Il commento al Vangelo a cura di Monsignor Vincenzo Paglia

Per coloro che ascoltavano questa parabola al tempo di Gesù era chiaro che la vigna rappresentava il popolo d’Israele e il padrone era Dio che la curava con incredibile amore. La parabola giunge al suo culmine quando arriva il tempo dei frutti e il padrone manda i servi a raccoglierli. La reazione dei vignaioli è violenta: appena i servi giungono vengono presi e uno bastonato, l’altro ucciso e l’altro lapidato. Il padrone, sconcertato per questa violenta reazione, ne invia altri. Ma anche questi subiscono la stessa sorte. Gesù fa una sintesi tragica della ricorrente storia dell’opposizione violenta (anche fuori della tradizione giudaico-cristiana) ai servi di Dio, agli uomini della parola (i profeti), ai giusti e onesti di ogni luogo e tempo, da parte di coloro che vogliono servire solo se stessi e accumulare ricchezze per i loro comodi. Ma il Signore – ed è questo il vero filo di speranza che salva la storia – non perde mai la pazienza. «Alla fine», dice Gesù, il padrone invia il figlio. Pensa tra sé: «avranno rispetto per mio figlio». Ma la furia dei vignaioli esplode ancora più feroce: afferrano quel figlio, lo portano fuori della vigna e lo uccidono. Queste parole descrivono alla lettera il rifiuto di accogliere Gesù non solo da parte delle singole persone ma della stessa città e dei suoi abitanti. Gesù, nato fuori della città di Betlemme, muore fuori di Gerusalemme.
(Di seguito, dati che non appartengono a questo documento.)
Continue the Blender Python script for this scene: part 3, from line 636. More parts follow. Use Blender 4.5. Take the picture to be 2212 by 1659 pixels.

Egli, lucidamente e coraggiosamente, denuncia questa infedeltà che culmina con il rifiuto del Vangelo e la sua stessa crocifissione. Il Signore si attendeva i “frutti” dalla “vigna”, ma viene “ripagato” con l’uccisione prima dei servi e infine dello stesso suo Figlio. Dio però non si rassegna. Da quel Figlio sono arruolati nuovi vignaioli, i quali cureranno la vigna che porterà frutti nuovi e abbondanti. I nuovi vignaioli diventano un nuovo popolo. Il loro legame non è dato però dall’appartenenza al sangue o a vincoli esteriori, fossero anche “religiosi”, ma solo dall’adesione all’amore del Padre. L’evangelista continua a dirci che nessuno può rivendicare diritti di proprietà: tutto è dono dell’amore gratuito di Dio. Il nuovo popolo di Dio è qualificato dai “frutti” del Vangelo: ossia dalla fede che genera le opere della giustizia e della misericordia. In altre parole, i frutti coincidono con la fedeltà all’amore di Dio e al suo Vangelo. Come sta scritto: «Ogni tralcio che in me non porta frutto, lo recide» (Gv 15,2); e ancora: «Dai loro frutti li riconoscerete» (Mt 7,16).